The concert was billed as "Preservation Hall Jazz Band & Friends." Touted in advance in the New Yorker and the New York Times Magazine, the event, a benefit for the Preservation Hall Music Outreach Program, filled Carnegie's Isaac Stern Auditorium to its full 2204-seat capacity. The performing "friends" included a star-studded cast of musicians ranging from Allen Toussaint, Tombone Shorty and Mos Def to My Morning Jacket, the Del McCoury Bluegrass Band, the Trey McIntyre Dance Project and the Blind Boys of Alabama. And of course, the Preservation Hall Jazz Band, headed by Ben Jaffe, son of the founders and organizer of this exceptional show.
What am I doing at Carnegie Hall, I asked myself more than once. Nonetheless, when the show started, there I was onstage with the legendary festival promoter and pianist George Wein seated at the Steinway behind me. I recited a passage from my memoir, Song for My Fathers, and played "Burgundy Street Blues" as a tribute to George Lewis and the other great jazzmen who played at the Hall when it was founded half a century ago. Wein and I were onstage for all of eight minutes, but it was for me an unforgettable occasion. (See photo by Michael Jurick, whose wonderful pictures of the show are well worth viewing on his blog http://goo.gl/DZZJY)

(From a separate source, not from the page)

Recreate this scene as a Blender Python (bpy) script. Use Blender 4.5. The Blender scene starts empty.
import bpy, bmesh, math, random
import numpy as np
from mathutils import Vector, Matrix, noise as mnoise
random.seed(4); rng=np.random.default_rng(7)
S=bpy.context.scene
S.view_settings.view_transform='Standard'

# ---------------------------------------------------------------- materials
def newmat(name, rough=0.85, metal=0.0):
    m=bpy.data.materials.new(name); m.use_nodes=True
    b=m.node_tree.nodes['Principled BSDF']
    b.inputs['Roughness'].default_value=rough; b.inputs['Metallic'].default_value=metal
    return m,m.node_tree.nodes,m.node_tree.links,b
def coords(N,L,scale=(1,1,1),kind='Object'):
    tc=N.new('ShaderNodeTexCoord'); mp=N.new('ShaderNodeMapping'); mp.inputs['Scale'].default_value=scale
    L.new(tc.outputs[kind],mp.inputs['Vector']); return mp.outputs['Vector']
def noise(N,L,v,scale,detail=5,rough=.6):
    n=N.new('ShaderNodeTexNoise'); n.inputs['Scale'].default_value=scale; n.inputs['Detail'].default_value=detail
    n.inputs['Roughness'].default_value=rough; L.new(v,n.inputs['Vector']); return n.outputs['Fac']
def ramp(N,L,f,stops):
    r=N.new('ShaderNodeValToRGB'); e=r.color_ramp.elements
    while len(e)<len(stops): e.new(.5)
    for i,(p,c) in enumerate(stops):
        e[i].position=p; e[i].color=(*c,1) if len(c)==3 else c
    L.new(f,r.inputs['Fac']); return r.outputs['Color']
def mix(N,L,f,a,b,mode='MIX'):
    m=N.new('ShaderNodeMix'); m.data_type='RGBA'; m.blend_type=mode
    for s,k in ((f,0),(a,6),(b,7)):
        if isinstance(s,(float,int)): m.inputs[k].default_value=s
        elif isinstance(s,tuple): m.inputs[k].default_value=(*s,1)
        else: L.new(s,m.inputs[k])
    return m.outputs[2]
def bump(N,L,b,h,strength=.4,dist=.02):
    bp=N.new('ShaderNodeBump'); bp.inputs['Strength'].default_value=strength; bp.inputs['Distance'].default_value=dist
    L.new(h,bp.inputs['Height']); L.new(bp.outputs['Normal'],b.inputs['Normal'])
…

The good thing about getting my bit over early was that I could enjoy the rest of the show from the wings. High points for me included meeting and chatting with the legendary Pete Seeger (whose grandson Tao Seeger performed in the show), watching the Trey McIntyre dancers, reminiscing with my old friend trombonist Frank Demond, talking shop with PHJB clarinetist Charlie Gabriel, and hearing the indie rock group My Morning Jacket bend its sound to the beat of a New Orleans jazz band on "Saint James Infirmary" then do its own thing on a folk-rock ballad "I Feel Wonderful." The cast party afterwards at the trendy downtown cabaret club called "The Box" was a bit hard on the ears, but I had a chance to chat there with Morning Jacket's lead singer Jim James, who told me he's taking up the clarinet. That was good news: if rock stars popularize the instrument, guys like me might still have a shot at the big-time at last!